Cami, Kuzey Shemiran bölgesindeki Tajrish’in merkezinde yer alıyor. Sadabad Komplex’ine de çok yakın. Ana türbe yapısı, geniş dikdörtgen bir bina ile kalın duvarlardan ve yaklaşık 5,6 metrekarelik iç boşluktan oluşuyor.
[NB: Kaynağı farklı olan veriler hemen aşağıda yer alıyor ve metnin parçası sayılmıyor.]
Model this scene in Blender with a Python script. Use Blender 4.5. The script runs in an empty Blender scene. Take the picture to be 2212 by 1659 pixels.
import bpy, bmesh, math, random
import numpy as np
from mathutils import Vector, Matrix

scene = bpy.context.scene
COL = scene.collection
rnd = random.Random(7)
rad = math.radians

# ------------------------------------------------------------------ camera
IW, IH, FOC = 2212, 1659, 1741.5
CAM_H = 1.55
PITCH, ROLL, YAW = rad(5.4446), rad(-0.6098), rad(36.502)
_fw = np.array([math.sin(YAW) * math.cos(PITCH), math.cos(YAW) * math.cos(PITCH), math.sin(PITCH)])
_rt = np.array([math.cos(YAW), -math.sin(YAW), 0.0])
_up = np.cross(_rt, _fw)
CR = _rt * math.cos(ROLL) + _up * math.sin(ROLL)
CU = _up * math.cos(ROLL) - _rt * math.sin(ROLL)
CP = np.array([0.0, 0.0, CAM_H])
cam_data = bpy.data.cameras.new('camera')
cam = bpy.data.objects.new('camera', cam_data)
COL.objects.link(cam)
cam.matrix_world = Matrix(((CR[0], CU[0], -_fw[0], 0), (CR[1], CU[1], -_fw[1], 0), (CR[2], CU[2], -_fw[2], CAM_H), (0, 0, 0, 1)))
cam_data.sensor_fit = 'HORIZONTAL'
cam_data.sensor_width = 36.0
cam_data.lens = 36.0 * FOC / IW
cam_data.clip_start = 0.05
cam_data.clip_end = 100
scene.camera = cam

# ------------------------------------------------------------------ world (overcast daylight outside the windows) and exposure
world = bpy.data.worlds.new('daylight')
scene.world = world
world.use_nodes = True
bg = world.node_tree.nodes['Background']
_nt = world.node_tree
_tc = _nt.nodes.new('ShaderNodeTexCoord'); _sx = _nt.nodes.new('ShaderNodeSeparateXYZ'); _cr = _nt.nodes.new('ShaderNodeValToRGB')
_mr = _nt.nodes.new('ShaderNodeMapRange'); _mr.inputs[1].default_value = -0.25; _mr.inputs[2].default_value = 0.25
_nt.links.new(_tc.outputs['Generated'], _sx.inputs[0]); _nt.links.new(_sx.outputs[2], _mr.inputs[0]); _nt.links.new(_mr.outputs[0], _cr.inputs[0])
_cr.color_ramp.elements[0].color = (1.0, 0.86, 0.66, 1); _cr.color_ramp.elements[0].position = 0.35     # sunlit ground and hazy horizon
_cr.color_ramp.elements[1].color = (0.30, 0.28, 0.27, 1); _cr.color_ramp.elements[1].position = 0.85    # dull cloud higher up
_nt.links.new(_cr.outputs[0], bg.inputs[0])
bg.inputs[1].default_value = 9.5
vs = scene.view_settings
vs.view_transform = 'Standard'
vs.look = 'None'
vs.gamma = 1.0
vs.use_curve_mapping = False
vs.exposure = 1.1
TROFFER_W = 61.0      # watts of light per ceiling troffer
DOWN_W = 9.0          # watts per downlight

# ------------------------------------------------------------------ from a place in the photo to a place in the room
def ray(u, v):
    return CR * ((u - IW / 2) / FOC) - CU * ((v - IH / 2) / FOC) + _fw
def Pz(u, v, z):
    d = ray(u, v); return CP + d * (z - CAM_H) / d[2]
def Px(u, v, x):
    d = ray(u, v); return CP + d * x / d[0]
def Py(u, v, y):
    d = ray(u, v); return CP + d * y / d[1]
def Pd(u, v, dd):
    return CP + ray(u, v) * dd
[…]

Biliyorsunuz İran’da başı açık gezmek Şeriat kurallarına göre yasak. Yine de çarşaf giyme zorunluluğu yok, başınızı saçların hafif gözüktü bir şekilde daha rahat örtebiliyorsunuz. Fakat bu camiyi ziyaret etmek istiyorsanız çarşaf giymeniz zorunlu. Cami girişlerine bir kabin yapmışlar ve içine bir sürü çarşaf koymuşlar. Bunlardan bir tanesini üzerinize örtüp, bu yeri gezebiliyorsunuz. Ben biraz Casper’ın amcalarına benzedim sanırım. Bu kısa süreli çarşaf deneyimi ise kendi adıma hiç de hoş değildi. Zorunlu bir şeyleri yapmak gerçekten can sıkıcı.

Caminin içine girdiğinizde dua etmeye gelmiş bir sürü insan görüyorsunuz. Belki de kimisi dokunup, acılarının dinmesini diliyor ya da şükranlarını sunuyor. Bazıları köşelerde kutsal kitabı okuyor. Caminin dışı gibi içi de pek şatafatlıydı. Parlıyordu her tarafı. İbadetlerini yapmaya çalışan insanları fotoğraflarken biraz çekinsem de (rahatsızlık vermemek adına) belgelemekten de geri kalamadım.

Caminin kadınlar tarafını ve bahçesini gezip diğer kapıya doğru yöneldiğimizde ise kapalı çarşıya geçtik. İstanbul’daki kapalı çarşıya benziyor. Bir sürü dükkân. Bir sürü pazar malı…

Kral’ın Evini ziyaret ettikten sonra buraya da uğrayabilirsiniz. Fotoğraflamak için güzel bir yer.